I guess all writing can feel like that sometimes, too, right?  You brainstorm topics or stories, write, rewrite, edit, proofread. You send queries to agents and editors, or you post to your own blog, and…nothing.  No comments.  No feedback. It can feel like you’re writing into thin air.

But of course, that’s not true.  I think about all of the articles, posts and books I’ve read over the years where it never even occurred to me to reach out to the author, thank him or her, or share my reaction to their work. Writers just don’t often get the kind of immediate and tangible reactions from their audiences that other professions do. That doesn’t at all mean we’re not appreciated.

Once published, your words remain out there indefinitely, unless you  choose to remove or change them.  They are there for anyone who happens to search for a topic you’ve written about, receives a link to your blog from a friend, finds your article in a magazine or your book on Amazon.

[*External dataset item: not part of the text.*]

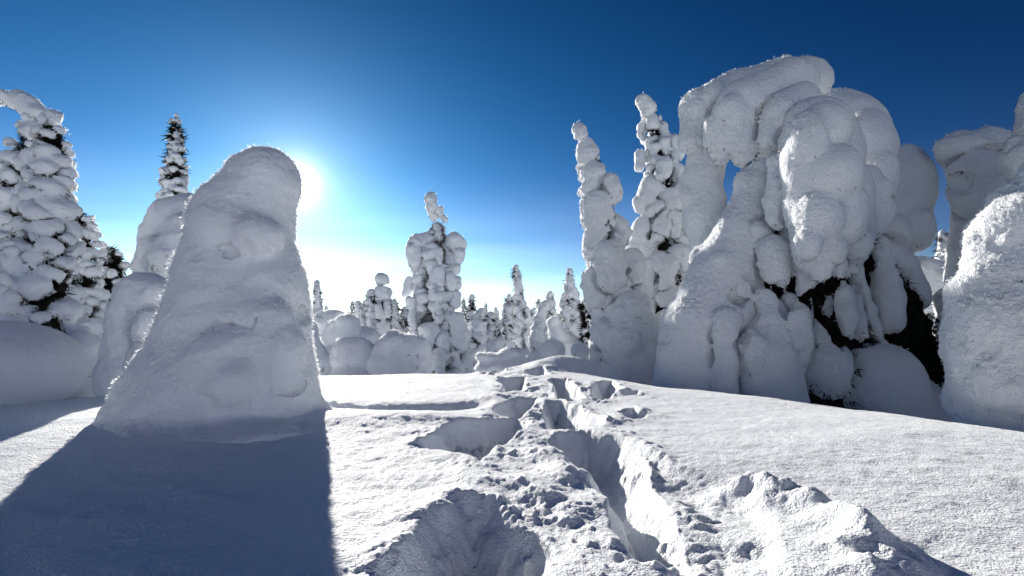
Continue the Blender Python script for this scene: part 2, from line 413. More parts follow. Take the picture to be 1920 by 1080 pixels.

And once the words are published, they are there for you to revisit as well, to recycle or repurpose into another blog post, article or book chapter.  You can link back to them in your newer posts.  Add to them. Build upon them. Share them again with prospective readers who may have missed them the first few times around.

At my day job, I know there are customer service employees who do read and appreciate the daily updates I send to them.  Every once in a while, one of them even lets me know with a heartfelt thank you email, or a question or comment about a particular post.

No, our words don’t vanish once we send them out into the world. Every word we write, every post or page we publish, is then forever available for someone to discover, learn from, enjoy and maybe even share. And for us to build upon.

Instead they become a very part of the air, the content that fills the internet, libraries, bookstores and magazine racks, those places where people go to look for our work.

We’re appreciated more than we’ll ever know. And you know what? That’s okay.